SUPPLIED DATA
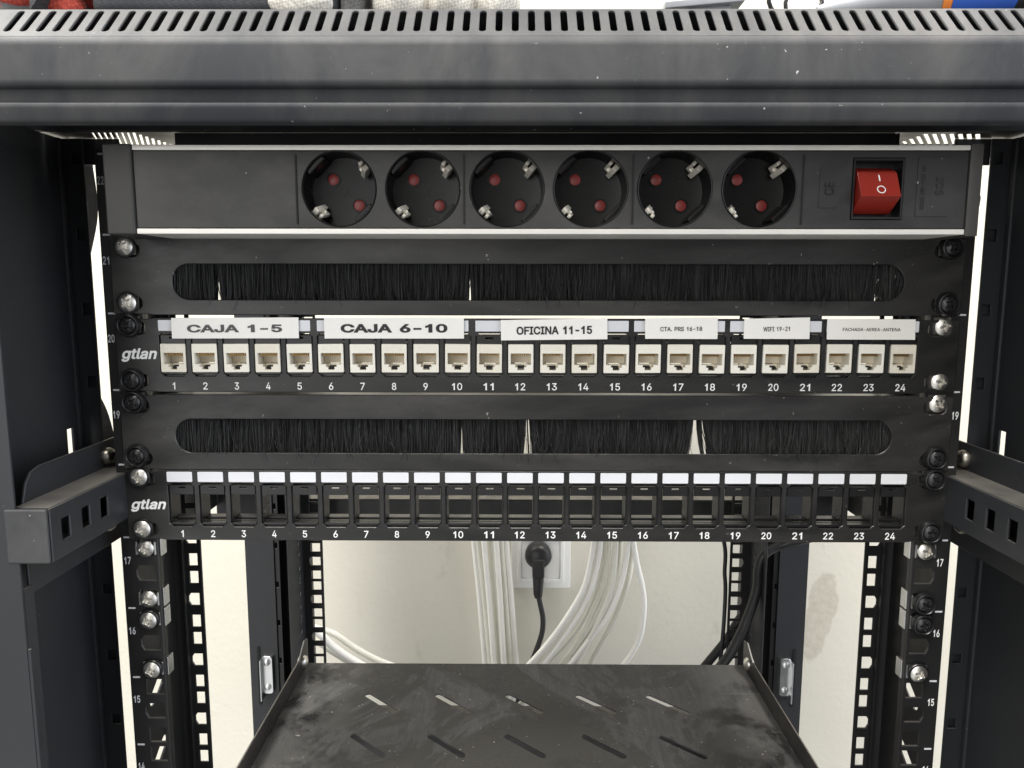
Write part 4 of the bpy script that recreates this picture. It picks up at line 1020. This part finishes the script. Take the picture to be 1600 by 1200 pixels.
for sx, lst in spec.items():
    side = 'left' if sx < 0 else 'right'
    for f, k in lst:
        i += 1; unit = 16 + int(math.floor(f)); hi = f - math.floor(f) > .5
        col = 'black' if k == 'b' else 'silver'
        if unit in names: lab = '%s cross-head screw at the %s %s corner of %s' % (col, 'upper' if hi else 'lower', side, names[unit])
        else: lab = '%s cross-head screw %s the number %d on the bare %s rail' % (col, 'just above' if hi else 'below', unit, side)
        place_screw(sx, U * f - .0003, {'s': 'silver', 'b': 'black', 'r': 'bare'}[k], lab, unit < 18, i)

# ================================================================== WALL SOCKET, PLUG AND CABLES
ws = thing('wall_socket', 'square white wall socket on the cream wall, a black plug in it', 'wall socket', (.0245, .62, -.198))
def ring(a, b_, y0, y1, name):
    me = plate_mesh(name, rrect(.0245 - a, .0245 + a, -.155 - a, -.155 + a, .003), [rrect(.0245 - b_, .0245 + b_, -.155 - b_, -.155 + b_, .002)] if b_ else [], y0 - y1, FRONT, (0, .62 - y0, 0), bev=.0007); smooth_mesh(me, 40); return me
link('cover_frame', ring(.0430, .0330, .0080, .0005, 'cover_frame'), M['outlet'], ws)
link('inner_frame', ring(.0335, .0280, .0110, .0005, 'inner_frame'), M['outlet'], ws)
link('socket_insert', ring(.0278, 0, .0095, .0005, 'socket_insert'), M['outlet'], ws)
pg = thing('power_plug', 'black round mains plug with its cord hanging from the wall socket', 'plug', (.021, .60, -.1568))
mb = MB(); mb.lathe([(.0170, -.004), (.0188, 0), (.0192, .010), (.0176, .0150), (.0140, .0190), (.0080, .0215), (0, .0220)], Matrix.Translation((.0205, .6090, -.1450)) @ FRONT, 40)
mb.box(.0120, .0290, .5850, .6080, -.1740, -.1455, .003, 3)
mb.tube([(.0204, .5960, -.168), (.0204, .5945, -.180), (.0202, .5930, -.1990), (.0208, .5925, -.2040)], .0070, 20, True, [.0085, .0078, .0066, .0056])
link('plug_body', mb.mesh('plug_body', True, 40), M['plug'], pg)
pts = smooth_path([(.0206, .5928, -.2010), (.0232, .590, -.212), (.0272, .587, -.232), (.0262, .583, -.252), (.0182, .578, -.276), (.0067, .570, -.302), (-.006, .56, -.335), (-.02, .55, -.40)], 8)
mb = MB(); mb.tube(pts, .0038, 14); link('plug_cord', mb.mesh('plug_cord'), M['rubber'], pg)

def cable(pts, r, mat, name, label, group=None):
    mb = MB(); mb.tube(smooth_path(pts, 8), r, 14); return solo(name, mb.mesh(name), mat, label, 'cable', group)
LC = [[(-.0718, -.0713), (-.0711, -.1125), (-.0630, -.2008), (-.0557, -.2941), (-.0504, -.3542)], [(-.0656, -.0712), (-.0649, -.1124), (-.0563, -.2008), (-.0485, -.2940), (-.0431, -.3542)],
      [(-.0568, -.0712), (-.0560, -.1124), (-.0487, -.2008), (-.0421, -.2940), (-.0367, -.3541)], [(-.0479, -.0712), (-.0471, -.1124), (-.0406, -.2007), (-.0348, -.2940), (-.0294, -.3541)],
      [(-.0400, -.0711), (-.0392, -.1123), (-.0334, -.2007), (-.0285, -.2939), (-.0230, -.3540)], [(-.0338, -.0711), (-.0329, -.1123), (-.0263, -.2007), (-.0203, -.2939), (-.0148, -.3540)],
      [(-.0267, -.0711), (-.0258, -.1123), (-.0182, -.2006), (-.0113, -.2939), (-.0056, -.3539)]]
for n_, pl in enumerate(LC):
    yo = .574 + (.010 if n_ % 2 else 0) + (.012 if n_ in (0, 6) else 0)
    p3 = [(pl[0][0] + .004, yo, .06)] + [(x, yo, z) for x, z in pl] + [(pl[-1][0] + .004, yo, -.46)]
    cable(p3, .0041, M['cable_w'] if n_ % 2 == 0 else M['cable_g'], 'network_cable', 'white network cable in the straight bundle hanging left of the wall socket', 'white cables hanging left of the wall socket')
RC = [[(.0916, -.0583), (.0914, -.1022), (.0820, -.1556), (.0653, -.1917), (.0355, -.2374), (-.0033, -.2836)], [(.0975, -.0583), (.1008, -.1022), (.0931, -.1511), (.0782, -.1917), (.0511, -.2373), (.0098, -.2928)],
      [(.1396, -.0494), (.1382, -.1020), (.1307, -.1509), (.1128, -.2006), (.0875, -.2371), (.0533, -.2833)], [(.1102, -.0582), (.1137, -.1110), (.1077, -.1555), (.0914, -.2097), (.0619, -.2694), (.0447, -.2926)],
      [(.1187, -.0582), (.1214, -.1109), (.1164, -.1645), (.1000, -.2097), (.0749, -.2647), (.0621, -.2925)], [(.1444, -.0756), (.1456, -.1286), (.1381, -.1733), (.1218, -.2187), (.0967, -.2692), (.0840, -.2924)],
      [(.1017, -.0582), (.1069, -.1110), (.0951, -.1735), (.0701, -.2281), (.0271, -.2788)], [(.128, -.058), (.130, -.111), (.1235, -.158), (.107, -.2080), (.080, -.255), (.0540, -.2885)],
      [(.094, -.058), (.0965, -.102), (.0885, -.153), (.072, -.1917), (.0435, -.2374), (.004, -.287)], [(.120, -.058), (.123, -.111), (.1130, -.172), (.090, -.225), (.058, -.272), (.04, -.295)]]
for n_, pl in enumerate(RC):
    yo = .530 + (.016 if n_ in (3, 5, 7, 9) else 0) + (.010 if n_ in (6, 8) else 0)
    p3 = [(pl[0][0] - .002, yo + .01, .05)] + [(x, yo, z) for x, z in pl] + [(pl[-1][0] - .05, yo, pl[-1][1] - .05)]
    cable(p3, .0036, M['cable_w'] if n_ in (0, 1, 2, 8) else M['cable_g'], 'network_cable', 'white network cable in the sheaf curving down right of the wall socket', 'white cables curving right of the wall socket')
cable([(.138, .53, .04), (.1398, .53, -.0581), (.1480, .53, -.1197), (.1575, .53, -.1598), (.1608, .53, -.1913), (.1550, .53, -.2368), (.1316, .53, -.2783), (.10, .53, -.32)], .0040, M['cable_w'],
      'network_cable', 'single white network cable bowing out furthest right of the sheaf')
LOW = [([(-.300, .49, -.205), (-.2768, .5, -.2108), (-.2645, .5, -.2196), (-.2522, .5, -.2328), (-.2316, .5, -.2488), (-.2066, .5, -.2639), (-.17, .5, -.285)], .0052, 'cable_w', 'thick white cable sagging behind the lower left rear rail, uppermost of three'),
       ([(-.300, .505, -.222), (-.2733, .51, -.2329), (-.2609, .51, -.2418), (-.2443, .51, -.2525), (-.2277, .51, -.2640), (-.20, .51, -.285)], .0042, 'cable_g', 'thin ivory cable lowest behind the lower left rear rail'),
       ([(-.300, .515, -.208), (-.2619, .52, -.2225), (-.2478, .52, -.2300), (-.2272, .52, -.2454), (-.1939, .52, -.2640), (-.15, .52, -.28)], .0044, 'cable_g', 'ivory cable behind the lower left rear rail, ending furthest right')]
for pts, r_, mt_, lab in LOW: cable(pts, r_, M[mt_], 'loose_cable', lab)
cable([(.330, .31, -.008), (.2935, .32, -.0199), (.2706, .33, -.0304), (.2509, .33, -.0410), (.2450, .33, -.0586), (.2446, .33, -.0798), (.2370, .33, -.1084), (.2278, .33, -.1336), (.2154, .34, -.1684), (.19, .36, -.215)], .0052, M['rubber'],
      'black_cable', 'thick black cable curving down beside the right rear rail')
cable([(.2540, .375, -.115), (.2404, .38, -.1408), (.2305, .38, -.1596), (.2170, .38, -.1786), (.19, .38, -.215)], .0048, M['rubber'], 'black_cable', 'short black cable slanting behind the foot of the right rear rail')
cable([(.213, .376, .01), (.2193, .376, -.0358), (.2228, .376, -.0577), (.2228, .376, -.0798), (.2245, .376, -.1021), (.2238, .376, -.15), (.220, .376, -.22)], .0022, M['rubber'], 'black_cable', 'thin black cable running straight down the inner edge of the right rear rail')

# ================================================================== THINGS LYING ON THE CABINET
ZT = .3662
def blob(mb, c_, s, seed, amp=.15, sub=4):
    g = bmesh.ops.create_icosphere(mb.bm, subdivisions=sub, radius=1.0)
    for v in g['verts']:
        d = v.co.copy(); n_ = noise.noise(d * 1.6 + Vector((seed, seed * .3, 0))) * amp + noise.noise(d * 4 + Vector((seed, 1, 0))) * amp * .4
        q = d * (1 + n_); v.co = Vector((c_[0] + q.x * s[0], c_[1] + q.y * s[1], max(ZT + .0002, c_[2] + q.z * s[2])))
gl = thing('work_glove', 'red and grey work glove lying on the left end of the cabinet top', 'glove', (-.27, -.02, ZT))
mb = MB(); blob(mb, (-.272, -.018, ZT + .015), (.045, .022, .024), 2.0); link('glove_palm', mb.mesh('glove_palm', True, 180), M['mixglove'], gl)
mb = MB()
for a, b_, r_ in (((-.282, -.032, ZT + .020), (-.248, -.036, ZT + .017), .0100), ((-.250, -.034, ZT + .013), (-.226, -.038, ZT + .008), .0065), ((-.290, -.02, ZT + .024), (-.250, -.014, ZT + .028), .010)):
    A, B = Vector(a), Vector(b_); pts = [A.lerp(B, k / 8) for k in range(9)]
    mb.tube(pts, r_, 14, True, [r_ * math.sqrt(max(.05, 1 - (2 * k / 8 - 1) ** 4)) for k in range(9)])
link('glove_finger', mb.mesh('glove_finger', True, 180), M['redglove'], gl)
ms = thing('mesh_strap', 'short dark mesh strap between the red glove and the black bag', 'strap', (-.19, -.03, ZT))
mb = MB(); pts = [(-.246 + .0040 * k, -.036, ZT + .008 + .024 * math.sin(k / 7 * 1.5)) for k in range(9)]
mb.extrude([(p[0], p[2] + .003) for p in pts] + [(p[0], p[2] - .004) for p in pts[::-1]], 'y', -.05, -.022)
link('strap_band', mb.mesh('strap_band', True, 40), M['mesh'], ms)
bag = thing('tool_bag', 'black woven fabric bag lying along the cabinet top', 'bag', (-.15, -.02, ZT))
mb = MB(); mb.box(-.218, -.098, -.050, .006, ZT + .0003, ZT + .040, .007, 4); link('bag_body', mb.mesh('bag_body'), M['bag'], bag)
mb = MB(); mb.box(-.097, -.086, -.048, .004, ZT + .0003, ZT + .036, .004, 3); link('bag_flap', mb.mesh('bag_flap'), M['mesh'], bag)
mb = MB(); blob(mb, (-.1140, -.0540, ZT + .0065), (.0155, .0055, .0090), 5.0, .1); solo('cloth_scrap', mb.mesh('cloth_scrap', True, 180), M['cotton'], 'small rounded scrap of white cloth in front of the black bag', 'cloth')
cg = thing('cotton_glove', 'pale knitted cotton glove with bulging fingers right of the black bag', 'glove', (-.05, -.02, ZT))
for (cx_, w_, sd) in ((-.0690, .0165, 1.0), (-.0420, .0150, 4.0)):
    mb = MB(); blob(mb, (cx_, -.028, ZT + .013), (w_, .020, .021), sd, .12); link('glove_lobe', mb.mesh('glove_lobe', True, 180), M['cotton'], cg)
mb = MB(); blob(mb, (-.0220, -.028, ZT + .012), (.013, .018, .019), 7.0, .12); link('glove_cuff', mb.mesh('glove_cuff', True, 180), M['cotton'], cg)
mb = MB(); mb.box(.060, .0985, -.050, -.030, ZT + .006, ZT + .0092, .0006, 2, Matrix.Rotation(R(-5), 3, 'Y')); mb.box(.075, .093, -.046, -.034, ZT + .0002, ZT + .007, .0006)
solo('metal_clip', mb.mesh('metal_clip'), M['greytool'], 'thin grey metal clip standing alone near the middle of the cabinet top', 'clip')
wl = []
for k in range(40):
    a = k / 39 * 2 * math.pi * 2.2
    wl.append((.118 + .011 * math.cos(a) + .0006 * k, -.045 + .0004 * k, ZT + .0105 + .0085 * math.sin(a)))
mb = MB(); mb.tube(wl, .0011, 8); solo('wire_loop', mb.mesh('wire_loop'), M['rubber'], 'coil of thin black wire beside the grey and blue tool', 'wire')
tl = thing('hand_tool', 'grey tapering hand tool with orange ring and blue grip at the top right', 'tool', (.2, -.03, ZT))
AX = Matrix.Translation((.136, -.040, ZT + .0060)) @ Matrix.Rotation(R(90 - 6.5), 4, 'Y')
mb = MB(); mb.lathe([(0, 0), (.0025, .0005), (.0045, .010), (.0090, .035), (.0118, .050), (.0125, .0560), (0, .0560)], AX, 28); link('tool_body', mb.mesh('tool_body'), M['greytool'], tl)
mb = MB(); mb.lathe([(0, .0561), (.0128, .0561), (.0128, .0605), (0, .0605)], AX, 28); link('tool_ring', mb.mesh('tool_ring'), M['orange'], tl)
mb = MB(); mb.lathe([(0, .0606), (.0130, .0606), (.0136, .075), (.0120, .093), (0, .093)], AX, 28); link('tool_grip', mb.mesh('tool_grip'), M['blue'], tl)
mb = MB(); mb.lathe([(0, .0931), (.0118, .0931), (.0112, .112), (.0085, .1185), (0, .120)], AX, 28); link('tool_end', mb.mesh('tool_end'), M['rubber'], tl)

# mesh strap hanging down outside the left side of the cabinet
mb = MB()
pts = smooth_path([(-.302, .088, .322), (-.300, .090, .290), (-.303, .086, .262), (-.310, .082, .230), (-.312, .080, .200), (-.306, .081, .172), (-.300, .084, .150), (-.298, .088, .122)], 6)
wd = [.0085 - .006 * math.sin(math.pi * k / (len(pts) - 1)) for k in range(len(pts))]
for k in range(len(pts) - 1):
    a, b_ = pts[k], pts[k + 1]
q = [(p, w_) for p, w_ in zip(pts, wd)]
A = [mb.bm.verts.new((p.x, p.y - w_, p.z)) for p, w_ in q]; B = [mb.bm.verts.new((p.x, p.y + w_, p.z)) for p, w_ in q]
A2 = [mb.bm.verts.new((p.x - .003, p.y - w_, p.z)) for p, w_ in q]; B2 = [mb.bm.verts.new((p.x - .003, p.y + w_, p.z)) for p, w_ in q]
for k in range(len(q) - 1):
    mb.bm.faces.new((A[k], A[k + 1], B[k + 1], B[k])); mb.bm.faces.new((A2[k], B2[k], B2[k + 1], A2[k + 1]))
    mb.bm.faces.new((A[k], A2[k], A2[k + 1], A[k + 1])); mb.bm.faces.new((B[k], B[k + 1], B2[k + 1], B2[k]))
mb.bm.faces.new((A[0], B[0], B2[0], A2[0])); mb.bm.faces.new((A[-1], A2[-1], B2[-1], B[-1]))
solo('hanging_strap', mb.mesh('hanging_strap', True, 40), M['mesh'], 'dark mesh strap hanging down outside the left front post', 'strap')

TASK PROMPT
Reproduce exactly the run of lines that opens the listing and closes with the line holding "place_screw(sx, U *". Pictures are excluded.

EXPECTED ANSWER
Write part 4 of the bpy script that recreates this picture. It picks up at line 1020. This part finishes the script. Take the picture to be 1600 by 1200 pixels.
for sx, lst in spec.items():
    side = 'left' if sx < 0 else 'right'
    for f, k in lst:
        i += 1; unit = 16 + int(math.floor(f)); hi = f - math.floor(f) > .5
        col = 'black' if k == 'b' else 'silver'
        if unit in names: lab = '%s cross-head screw at the %s %s corner of %s' % (col, 'upper' if hi else 'lower', side, names[unit])
        else: lab = '%s cross-head screw %s the number %d on the bare %s rail' % (col, 'just above' if hi else 'below', unit, side)
        place_screw(sx, U * f - .0003, {'s': 'silver', 'b': 'black', 'r': 'bare'}[k], lab, unit < 18, i)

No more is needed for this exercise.